La exigencia de un gobierno expeditivo se abona en la situación de perenne penuria. Esa circunstancia debe ser alimentada de manera permanente: una demagogia bien sostenida req uiere de una ansiedad colectiva sistemáticamente excitada. Golpe de Estado inminente, ataque a la democracia: ésta es la jerga adecuada. Como toda dosis excesivas, se retroalimenta consigo misma. Cada vez se necesita más de ese producto. El clima es el mismo, van cambiando las imprecaciones.
En diciembre de 2007 (la valija venezolana) fue una operación basura del gobierno de los Estados Unidos. En marzo de 2008 fue la oligarquía terrateniente y vacuna. Luego, el ínclito D’Elía pidió armarse en defensa del Gobierno.

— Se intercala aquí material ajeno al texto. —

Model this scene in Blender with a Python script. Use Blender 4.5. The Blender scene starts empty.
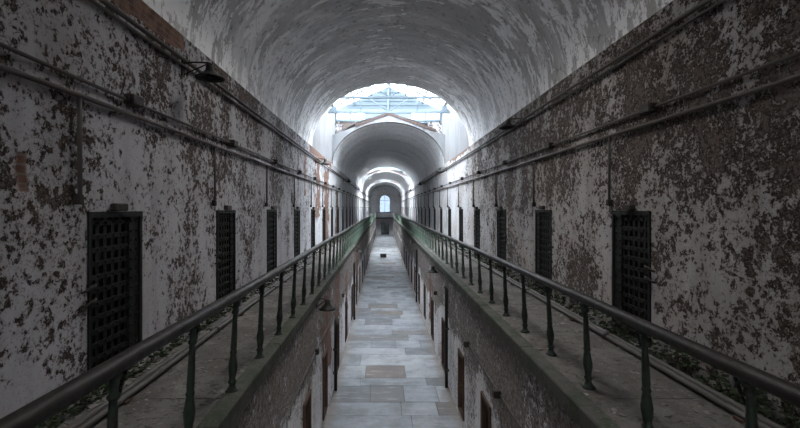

La noche del martes, Néstor Kirchner explicó que todo lo que viene sucediendo se debe a una conjura de Cecilia Pando y José A. Martínez de Hoz, cuyo último paso por la gestión pública culminó en 1981, hace 27 años.
Asombra la rudimentaria grosería de lenguaje tan irrespetuoso, pero si “reventar la plaza” sigue siendo la mastodóntica gimnasia del peronismo, no es por una cuestión ritual o una nostalgia incurable. La excepción como norma va de la mano de la supresión de la participación democrática, canjeada por una brutal clientelización de anchas capas sociales desnutridas de vigor civil.
Recurrir al Congreso como una razón postrera cuando se intentó eludirlo durante tantos meses, no es exhibición de saludables energías democráticas. Aparece por ahora como condescendencia paternal, practicada por quienes parecen sentir que hasta el cumplimiento con la norma es un lujo de los poderosos.
Por aquí anda la cuestión: no hay pacto democrático ni instituciones en funcionamiento sin auténtico compromiso con los principios de la libertad.